A second sign is that the same Steven Pinker who dismissed CofC eighteen years ago without having read it now appears in the acknowledgements section of “Judaism as a Group Evolutionary Strategy.” In it, Cofnas thanks him for “helpful comments on earlier drafts” of his paper. If a biased actor like Pinker had had a hand in the crafting of this paper, how could we expect this paper not to be tainted with bias as well?

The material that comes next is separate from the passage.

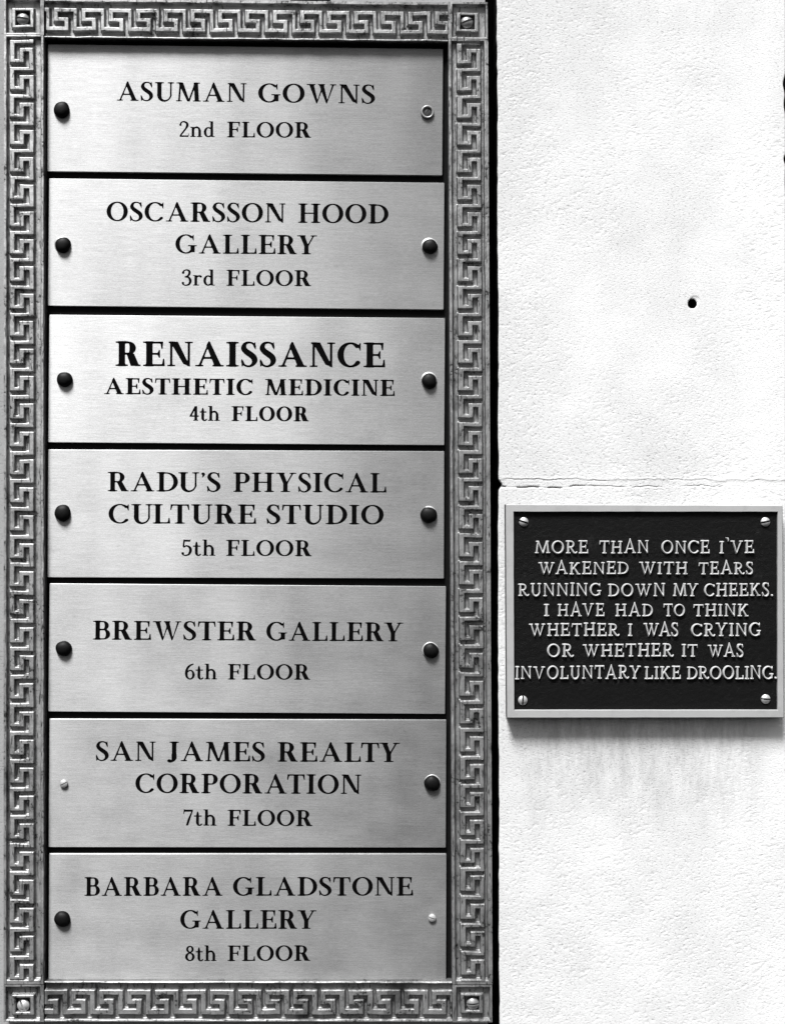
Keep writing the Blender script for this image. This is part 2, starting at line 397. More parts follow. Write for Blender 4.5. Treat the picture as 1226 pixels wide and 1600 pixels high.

A third indicator is the fact that Cofnas rarely, if ever, gives MacDonald credit for making valid points. He’s not in the least bit impressed with the scope of CofC or the amount of work and risk that went into writing it. In fact, at one point he even hints that MacDonald had not been persecuted by the academic community for writing CofC. In his words, also on page 4 (emphasis mine):

The strategy employed 18 years ago—declaring his work to be anti-Semitic and/or to not reach the threshold to warrant scholarly attention—had the doubly unfortunate effect of intimidating scholars with a legitimate interest in the topic of Jewish evolution and behavior, and creating a perception among some laypeople—even if it was false—that MacDonald was being persecuted by the academic community.

This is galling. It also reveals a tacit approval of the thought-policing that goes on in academia these days. And when MacDonald, on pages 1–3 in his “First Reply,” describes at length the ordeal he had to endure as a result of CofC, Cofnas has said nothing.

Cofnas’ final giveaway occurred when he responded to MacDonald’s “First Reply” with comments in the PDF file rather than in a proper essay. This is how a professor might respond to work submitted by a student, not how scholars on equal footing would exchange ideas. It was inconsiderate at the very least since it forced MacDonald to copy-and-paste his ninety-eight comments one by one into Word in order to properly assess and respond to them (MacDonald then announced that he would not respond to PDF comments again). I personally found it insulting that Cofnas would do that. Perhaps Cofnas, being a mere graduate student, still needs to acquire the appropriate amount of tact and consideration for dealing with fellow scholars. I don’t think this is true, however. Given the hostility and prejudice Cofnas has shown toward MacDonald throughout this debate, I think the more direct explanation is that Cofnas certainly has the appropriate amount of tact and consideration; he just thinks MacDonald doesn’t exceed the so-called “onerous threshold” of deserving it.

Now that is a default hypothesis I can get behind.